Recientemente y por un sinfín de motivos que me son esquivos e insondables, ciertos directivos de la máxima liga de baloncesto en el mundo, la NBA, tomaron la decisión de hacer un sorprendente intercambio de jugadores, el cual derivó en que Luka Doncic, la rutilante estrella eslovena, abandonara su hogar en Texas para ahora mudarse a la costa Oeste de los Estados Unidos y ahora jugar junto a LeBron James, su hijo y compañía. ¿Pueden escuchar mi corazón quebrarse?

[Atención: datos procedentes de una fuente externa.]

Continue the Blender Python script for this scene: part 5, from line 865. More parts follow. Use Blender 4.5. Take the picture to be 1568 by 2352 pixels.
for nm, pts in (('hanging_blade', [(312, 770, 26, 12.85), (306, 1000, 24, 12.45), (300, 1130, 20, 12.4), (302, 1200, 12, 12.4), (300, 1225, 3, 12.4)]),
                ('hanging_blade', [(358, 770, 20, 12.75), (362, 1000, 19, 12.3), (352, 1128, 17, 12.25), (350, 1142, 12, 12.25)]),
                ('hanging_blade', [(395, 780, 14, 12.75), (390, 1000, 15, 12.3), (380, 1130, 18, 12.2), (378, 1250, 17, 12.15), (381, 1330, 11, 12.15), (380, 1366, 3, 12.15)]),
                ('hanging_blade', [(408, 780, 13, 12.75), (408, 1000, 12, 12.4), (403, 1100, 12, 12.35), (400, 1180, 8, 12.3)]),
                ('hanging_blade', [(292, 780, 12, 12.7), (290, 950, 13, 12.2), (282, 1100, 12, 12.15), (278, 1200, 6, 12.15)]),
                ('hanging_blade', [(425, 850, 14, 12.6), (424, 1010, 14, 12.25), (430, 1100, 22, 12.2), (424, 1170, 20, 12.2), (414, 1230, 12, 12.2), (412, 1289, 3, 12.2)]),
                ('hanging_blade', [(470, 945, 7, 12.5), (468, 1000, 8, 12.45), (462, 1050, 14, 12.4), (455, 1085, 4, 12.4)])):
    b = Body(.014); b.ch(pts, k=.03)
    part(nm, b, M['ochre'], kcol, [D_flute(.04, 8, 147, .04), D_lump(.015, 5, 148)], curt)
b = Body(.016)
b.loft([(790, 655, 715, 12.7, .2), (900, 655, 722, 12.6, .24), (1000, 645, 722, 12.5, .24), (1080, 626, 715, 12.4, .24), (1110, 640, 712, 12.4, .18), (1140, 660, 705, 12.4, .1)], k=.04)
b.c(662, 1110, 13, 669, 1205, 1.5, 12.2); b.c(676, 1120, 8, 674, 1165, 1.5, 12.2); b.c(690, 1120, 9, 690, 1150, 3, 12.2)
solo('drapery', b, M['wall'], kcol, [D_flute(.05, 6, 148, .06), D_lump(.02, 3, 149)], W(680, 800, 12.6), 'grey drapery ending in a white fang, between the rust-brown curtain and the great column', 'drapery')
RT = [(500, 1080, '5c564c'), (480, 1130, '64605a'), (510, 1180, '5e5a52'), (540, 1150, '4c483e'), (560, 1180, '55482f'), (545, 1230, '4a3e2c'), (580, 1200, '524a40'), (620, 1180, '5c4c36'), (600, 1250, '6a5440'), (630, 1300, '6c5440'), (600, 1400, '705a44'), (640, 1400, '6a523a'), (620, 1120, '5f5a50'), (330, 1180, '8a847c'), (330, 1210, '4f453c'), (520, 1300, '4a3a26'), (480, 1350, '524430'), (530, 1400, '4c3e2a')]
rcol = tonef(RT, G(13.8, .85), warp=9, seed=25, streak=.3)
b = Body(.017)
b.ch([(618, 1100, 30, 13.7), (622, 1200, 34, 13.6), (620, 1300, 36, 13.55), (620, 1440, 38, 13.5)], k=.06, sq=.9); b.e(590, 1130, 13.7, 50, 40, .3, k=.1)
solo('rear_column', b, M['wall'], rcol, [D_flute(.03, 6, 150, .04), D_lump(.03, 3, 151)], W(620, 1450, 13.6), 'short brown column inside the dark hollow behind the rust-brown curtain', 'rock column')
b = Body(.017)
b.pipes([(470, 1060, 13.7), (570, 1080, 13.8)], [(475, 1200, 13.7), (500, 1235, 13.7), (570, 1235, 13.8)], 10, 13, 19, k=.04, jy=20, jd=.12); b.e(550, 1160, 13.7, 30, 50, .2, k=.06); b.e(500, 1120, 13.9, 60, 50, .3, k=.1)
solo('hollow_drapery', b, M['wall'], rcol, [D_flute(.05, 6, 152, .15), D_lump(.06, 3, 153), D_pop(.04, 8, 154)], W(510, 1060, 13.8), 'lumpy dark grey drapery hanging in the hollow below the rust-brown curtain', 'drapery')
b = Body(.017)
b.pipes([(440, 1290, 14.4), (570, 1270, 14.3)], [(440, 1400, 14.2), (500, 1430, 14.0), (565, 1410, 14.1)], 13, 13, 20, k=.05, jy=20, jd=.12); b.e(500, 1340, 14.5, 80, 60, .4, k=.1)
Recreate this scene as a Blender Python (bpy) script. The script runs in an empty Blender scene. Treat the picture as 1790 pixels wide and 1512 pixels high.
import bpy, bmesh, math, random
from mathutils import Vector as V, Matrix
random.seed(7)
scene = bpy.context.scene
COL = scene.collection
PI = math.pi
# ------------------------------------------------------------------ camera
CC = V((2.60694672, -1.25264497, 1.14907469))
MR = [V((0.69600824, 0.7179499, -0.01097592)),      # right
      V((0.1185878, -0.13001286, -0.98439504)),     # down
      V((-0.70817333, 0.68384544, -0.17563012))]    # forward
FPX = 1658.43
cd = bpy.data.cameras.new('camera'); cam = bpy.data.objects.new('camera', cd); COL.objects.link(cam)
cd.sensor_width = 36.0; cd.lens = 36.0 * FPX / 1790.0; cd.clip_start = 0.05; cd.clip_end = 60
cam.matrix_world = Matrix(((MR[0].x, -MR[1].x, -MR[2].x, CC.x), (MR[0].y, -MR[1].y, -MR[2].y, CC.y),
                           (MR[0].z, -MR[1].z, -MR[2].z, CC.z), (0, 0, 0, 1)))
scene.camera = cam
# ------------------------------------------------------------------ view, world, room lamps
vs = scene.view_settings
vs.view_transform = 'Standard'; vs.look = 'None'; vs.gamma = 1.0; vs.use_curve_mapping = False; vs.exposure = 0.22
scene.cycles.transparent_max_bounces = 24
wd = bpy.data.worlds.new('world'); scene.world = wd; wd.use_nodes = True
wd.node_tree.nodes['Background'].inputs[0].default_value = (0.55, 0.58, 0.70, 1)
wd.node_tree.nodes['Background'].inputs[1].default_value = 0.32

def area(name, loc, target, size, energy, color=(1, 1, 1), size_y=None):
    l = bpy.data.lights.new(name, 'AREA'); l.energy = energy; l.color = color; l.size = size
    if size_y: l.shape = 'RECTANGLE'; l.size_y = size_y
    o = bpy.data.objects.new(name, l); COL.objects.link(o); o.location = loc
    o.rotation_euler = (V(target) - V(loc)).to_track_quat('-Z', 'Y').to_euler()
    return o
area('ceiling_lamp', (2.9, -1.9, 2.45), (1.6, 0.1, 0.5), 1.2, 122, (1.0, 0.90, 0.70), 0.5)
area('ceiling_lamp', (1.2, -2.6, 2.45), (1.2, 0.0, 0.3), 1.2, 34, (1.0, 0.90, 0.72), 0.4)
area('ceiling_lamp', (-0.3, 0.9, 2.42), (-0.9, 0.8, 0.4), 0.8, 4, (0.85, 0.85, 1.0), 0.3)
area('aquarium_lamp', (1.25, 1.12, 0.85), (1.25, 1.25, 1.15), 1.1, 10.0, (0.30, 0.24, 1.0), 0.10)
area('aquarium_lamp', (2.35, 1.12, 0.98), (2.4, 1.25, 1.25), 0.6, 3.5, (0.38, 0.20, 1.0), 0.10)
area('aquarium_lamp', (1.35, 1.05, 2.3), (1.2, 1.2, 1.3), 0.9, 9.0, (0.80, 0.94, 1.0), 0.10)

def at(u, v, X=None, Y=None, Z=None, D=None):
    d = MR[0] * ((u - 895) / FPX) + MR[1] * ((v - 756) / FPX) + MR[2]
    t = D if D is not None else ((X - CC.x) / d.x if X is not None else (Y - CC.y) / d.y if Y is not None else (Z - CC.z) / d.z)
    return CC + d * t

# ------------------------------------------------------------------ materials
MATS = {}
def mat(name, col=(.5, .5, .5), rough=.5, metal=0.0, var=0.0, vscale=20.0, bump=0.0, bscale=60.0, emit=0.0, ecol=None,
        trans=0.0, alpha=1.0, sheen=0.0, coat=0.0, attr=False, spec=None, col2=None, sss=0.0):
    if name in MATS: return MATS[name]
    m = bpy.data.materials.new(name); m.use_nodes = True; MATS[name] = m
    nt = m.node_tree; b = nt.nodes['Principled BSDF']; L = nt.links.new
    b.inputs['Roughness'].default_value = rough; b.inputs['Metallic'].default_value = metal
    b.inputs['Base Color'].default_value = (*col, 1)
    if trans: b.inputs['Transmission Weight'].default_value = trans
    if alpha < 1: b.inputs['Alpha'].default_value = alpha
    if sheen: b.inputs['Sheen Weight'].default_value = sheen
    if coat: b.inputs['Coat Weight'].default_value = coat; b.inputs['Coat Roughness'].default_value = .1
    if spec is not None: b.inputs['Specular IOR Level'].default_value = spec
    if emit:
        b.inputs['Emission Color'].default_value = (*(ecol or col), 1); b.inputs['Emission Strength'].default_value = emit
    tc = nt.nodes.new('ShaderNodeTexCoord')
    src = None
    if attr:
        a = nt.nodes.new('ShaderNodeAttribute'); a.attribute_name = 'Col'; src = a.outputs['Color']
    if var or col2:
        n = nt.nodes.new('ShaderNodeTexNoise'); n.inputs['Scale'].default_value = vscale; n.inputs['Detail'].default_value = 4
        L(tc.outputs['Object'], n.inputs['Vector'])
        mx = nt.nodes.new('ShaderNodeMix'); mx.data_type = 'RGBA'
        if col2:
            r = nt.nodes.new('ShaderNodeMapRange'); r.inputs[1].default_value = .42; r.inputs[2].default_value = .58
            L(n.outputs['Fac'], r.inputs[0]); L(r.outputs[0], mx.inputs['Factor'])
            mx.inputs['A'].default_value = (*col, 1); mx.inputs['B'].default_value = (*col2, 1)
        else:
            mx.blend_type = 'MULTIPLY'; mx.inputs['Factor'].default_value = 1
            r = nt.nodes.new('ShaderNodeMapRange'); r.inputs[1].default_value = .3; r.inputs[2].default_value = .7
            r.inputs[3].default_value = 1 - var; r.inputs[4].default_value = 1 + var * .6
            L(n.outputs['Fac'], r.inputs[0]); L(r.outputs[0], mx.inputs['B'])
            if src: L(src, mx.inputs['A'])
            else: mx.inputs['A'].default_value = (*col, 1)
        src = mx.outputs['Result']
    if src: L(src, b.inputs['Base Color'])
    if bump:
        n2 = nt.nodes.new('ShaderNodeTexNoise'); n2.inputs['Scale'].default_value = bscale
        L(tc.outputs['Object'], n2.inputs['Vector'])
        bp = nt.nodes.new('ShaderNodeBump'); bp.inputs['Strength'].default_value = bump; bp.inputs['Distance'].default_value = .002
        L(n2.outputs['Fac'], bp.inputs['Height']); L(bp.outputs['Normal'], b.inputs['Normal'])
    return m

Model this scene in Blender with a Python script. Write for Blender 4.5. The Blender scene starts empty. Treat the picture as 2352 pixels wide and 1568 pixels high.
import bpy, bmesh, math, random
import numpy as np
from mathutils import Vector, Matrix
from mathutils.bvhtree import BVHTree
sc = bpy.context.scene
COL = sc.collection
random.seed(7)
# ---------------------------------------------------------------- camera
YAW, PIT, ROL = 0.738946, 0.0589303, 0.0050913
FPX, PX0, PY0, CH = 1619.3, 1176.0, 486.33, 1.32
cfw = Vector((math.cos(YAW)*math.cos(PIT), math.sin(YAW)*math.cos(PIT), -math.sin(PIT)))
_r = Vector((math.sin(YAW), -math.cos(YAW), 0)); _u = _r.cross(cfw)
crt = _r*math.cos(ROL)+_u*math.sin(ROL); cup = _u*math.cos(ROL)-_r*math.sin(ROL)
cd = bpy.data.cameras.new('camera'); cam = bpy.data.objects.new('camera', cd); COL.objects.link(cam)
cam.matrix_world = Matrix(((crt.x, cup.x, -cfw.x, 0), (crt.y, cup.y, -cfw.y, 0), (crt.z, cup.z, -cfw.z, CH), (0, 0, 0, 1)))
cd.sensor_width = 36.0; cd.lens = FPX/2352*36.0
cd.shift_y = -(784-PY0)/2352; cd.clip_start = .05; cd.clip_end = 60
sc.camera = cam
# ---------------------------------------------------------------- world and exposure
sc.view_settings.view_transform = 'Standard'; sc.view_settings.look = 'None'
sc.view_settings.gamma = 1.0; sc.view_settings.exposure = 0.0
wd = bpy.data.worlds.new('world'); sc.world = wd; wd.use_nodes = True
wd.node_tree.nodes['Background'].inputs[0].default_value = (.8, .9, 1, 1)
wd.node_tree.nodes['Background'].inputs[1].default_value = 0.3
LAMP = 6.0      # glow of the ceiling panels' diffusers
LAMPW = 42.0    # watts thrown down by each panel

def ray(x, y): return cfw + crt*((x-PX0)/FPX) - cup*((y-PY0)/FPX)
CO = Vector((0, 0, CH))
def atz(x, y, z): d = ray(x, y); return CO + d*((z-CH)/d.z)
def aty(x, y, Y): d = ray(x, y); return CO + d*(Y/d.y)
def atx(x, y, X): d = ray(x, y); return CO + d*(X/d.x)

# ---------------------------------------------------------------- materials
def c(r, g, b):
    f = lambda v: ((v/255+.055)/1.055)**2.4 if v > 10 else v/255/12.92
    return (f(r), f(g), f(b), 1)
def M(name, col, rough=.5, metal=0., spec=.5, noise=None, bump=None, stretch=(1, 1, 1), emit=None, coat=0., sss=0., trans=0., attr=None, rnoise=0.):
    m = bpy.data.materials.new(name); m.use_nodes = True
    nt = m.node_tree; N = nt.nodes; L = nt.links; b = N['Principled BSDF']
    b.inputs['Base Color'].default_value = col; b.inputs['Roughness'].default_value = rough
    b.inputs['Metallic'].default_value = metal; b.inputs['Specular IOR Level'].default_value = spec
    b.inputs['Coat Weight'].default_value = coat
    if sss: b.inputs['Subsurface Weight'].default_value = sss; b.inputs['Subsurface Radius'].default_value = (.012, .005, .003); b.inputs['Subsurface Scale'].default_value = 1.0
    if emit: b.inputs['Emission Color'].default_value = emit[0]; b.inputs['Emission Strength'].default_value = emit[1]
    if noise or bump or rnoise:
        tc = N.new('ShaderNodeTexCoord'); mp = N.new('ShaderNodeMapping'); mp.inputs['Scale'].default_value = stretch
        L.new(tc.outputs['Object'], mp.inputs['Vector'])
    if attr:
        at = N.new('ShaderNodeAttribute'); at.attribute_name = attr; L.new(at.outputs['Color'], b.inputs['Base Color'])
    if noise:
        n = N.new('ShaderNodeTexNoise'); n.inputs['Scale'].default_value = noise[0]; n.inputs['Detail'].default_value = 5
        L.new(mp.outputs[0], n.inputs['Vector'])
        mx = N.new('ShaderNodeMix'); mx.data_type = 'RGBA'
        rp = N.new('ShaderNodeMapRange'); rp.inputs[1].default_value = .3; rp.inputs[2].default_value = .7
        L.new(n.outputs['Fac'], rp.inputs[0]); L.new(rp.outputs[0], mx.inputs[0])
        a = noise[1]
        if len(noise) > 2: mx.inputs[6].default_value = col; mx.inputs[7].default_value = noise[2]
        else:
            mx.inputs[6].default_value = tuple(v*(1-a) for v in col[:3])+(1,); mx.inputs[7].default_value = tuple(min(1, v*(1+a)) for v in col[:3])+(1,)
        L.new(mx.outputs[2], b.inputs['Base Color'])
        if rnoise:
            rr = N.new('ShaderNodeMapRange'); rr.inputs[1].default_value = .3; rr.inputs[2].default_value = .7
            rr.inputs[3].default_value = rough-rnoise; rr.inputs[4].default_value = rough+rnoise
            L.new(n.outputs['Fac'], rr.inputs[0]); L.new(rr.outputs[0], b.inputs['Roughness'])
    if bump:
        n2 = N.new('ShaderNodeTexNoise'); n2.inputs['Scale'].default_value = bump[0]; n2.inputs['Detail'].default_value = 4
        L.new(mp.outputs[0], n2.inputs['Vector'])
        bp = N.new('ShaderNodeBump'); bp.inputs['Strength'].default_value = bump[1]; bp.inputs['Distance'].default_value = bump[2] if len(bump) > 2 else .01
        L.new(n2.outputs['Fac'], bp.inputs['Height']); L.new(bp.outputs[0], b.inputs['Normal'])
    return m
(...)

¿Por qué no ser fan de un jugador, en vez de un equipo? Qué gran pregunta, sin una respuesta concreta. Los equipos son entes que representan a una comunidad de la que uno quiere formar parte, que al final sean dirigidos por insensibles hombres trajeados cuyo máximo interés es el monetario, no es algo en lo que me interese detenerme.

Las personas pueden traicionar y, por supuesto, si aquellos capaces de hacerlo están detrás de las instituciones, más aún, en cuyo caso toca hacer lo contrario a Jordan y no tomarme personal nada de esto. Pero, ¿se puede?

El pasado lunes Luka debutó con el uniforme púrpura y dorado de los Lakers. Intenté verlo, pero luego de los primeros instantes pude percibir en su rostro cierto desazón y, con eso, tuve suficiente. Intuyo que él, como yo y millones de aficionados, no estaba muy feliz con este nuevo estado de las cosas.

Una visita

Al día siguiente fui a ver a mis abuelos con el simple interés de saludarlos. Mi tocayo se tardó un poco en despertar y cuando estuvo listo nos pusimos a escuchar la música de sus recuerdos, “a mí me gusta lo más popular de la música clásica y lo más clásico de lo popular”. Ahí supe que Don Juan venía inspirado.

Le pregunté por un episodio de su juventud y así él sin mayor tapujo se abocó a desempolvar ciertos anaqueles de su memoria que aún no había compartido conmigo. Así me contó del general De la Rosa, combatiente de la Batalla de Puebla que llegó a vivir más de 100 años y a quien de chico le tocó verlo desfilar en cada aniversario de la proeza que lideró justamente un texano: Ignacio Zaragoza.

Su historia me parecía un tanto mítica y al buscar en “mi aparatito” algún dato que confirmase lo que decía mi abuelo, hallé un artículo que me decía que en efecto, lo que me narraba era verdad: “¿Qué necesidad tengo yo de andarte mintiendo?”

Disfruto mucho de aquellos instantes en los que se borran tanto las diferencias generacionales como convencionalismos y se puede simplemente dejar que se exprese por sí sola la conciencia.

No llegamos a establecer cuál era la conexión entre el vetusto vencedor de los franceses y la afamada cantina La Pasita, pero ya lo haremos. Disfrutamos de escuchar algo de Liszt, Verdi, y más de lo que el maestro Blanco les enseñó a él y a sus compañeros a apreciar hace ya muchos ayeres:

“Jóvenes, la ópera es la representación dramática de una obra en la cual los actores en lugar de hablar, cantan”. Quizá por ello luego me animé a escuchar la maravillosa Revolución diamantina de Gabriela Ortiz. Es interesante cómo la mente termina haciendo conexiones imperceptibles; para concluir, en cuanto al tema del esloveno, nada, le deseo todo lo mejor en esta nueva avantura.